A financial health analysis of law firms based on annual accounts has predicted that at least 500 firms are heading for collapse in the next three years, with law firms at greater financial risk than businesses as a whole.
The consultant who commissioned the computer-based research said the toll could be higher still and advised firms that had not already done so to turn to technology and adopt a business-like approach.
Business consultancy Opus Restructuring said yesterday that more than 2,000 firms were under threat and a quarter of them were likely to fail.
The figures were supplied by financial health tracker Company Watch, which uses algorithms that analyse the latest company data publicly available. It selects comparable businesses, in terms of size and sector, and looks at the situations of those that have failed in the past.
The report comes hard on the heels of news that more than 30,000 staff at law firms and other businesses could be at risk if government personal injury reforms proceeded.
Opus’s business risk adviser, Nick Hood, told Legal Futures that the analysis found just over a third of the more than 6,000 solicitors’ practices whose data it assessed were in its ‘warning area’, compared to about a quarter of businesses across the economy as a whole.

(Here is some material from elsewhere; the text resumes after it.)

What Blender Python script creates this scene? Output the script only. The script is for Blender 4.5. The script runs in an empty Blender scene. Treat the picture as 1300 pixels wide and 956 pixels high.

Mr Hood, who previously spent five years as a risk analyst at Company Watch, said that statistically one in four – 500 – would be expected to fail over the next three years, but the number could be higher: “Given how tricky things are in the legal sector, the attrition rates among solicitors’ practices could be higher than that statistical average.”
He advised that this was “a time for remembering that a solicitor’s practice is not just a professional services firm, it’s a business. They need to be run like businesses – maintain tight cash flow management [and] tight overhead control.”
He continued that law firms’ use of technology was crucial: “There is little doubt that the firms that have good technology and are not frightened to use it are going to come out of this better than the ones who are trusting to old-fashioned and inefficient methodology.”
He said “middle-rank, mid-market, and slightly bigger firms” that had not yet adopted fixed fees needed to change fast, although he acknowledged that moving from billable hours to “value-based fee charging” was “not an easy transition”.
Mr Hood – a one-time insolvency specialist who also had a spell as a non-executive director of legal costs firm Kain Knight – urged firms to swap partner managers for business people: “I wince every time I hear about a lawyer I know well being made managing partner of some firm and thinking ‘the time for lawyers managing legal practices has gone’ – they’ve got to be run by business-minded executives.”
He explained the Company Watch data was sound because the model was comparing like with like; differences between the running of solicitors’ practices and other businesses would be “ironed out” by the algorithm used.
Personally I think it could be higher. Small high street firms are in a good position to service their local clients if they get their marketing and business process right but many do not and continue to struggle.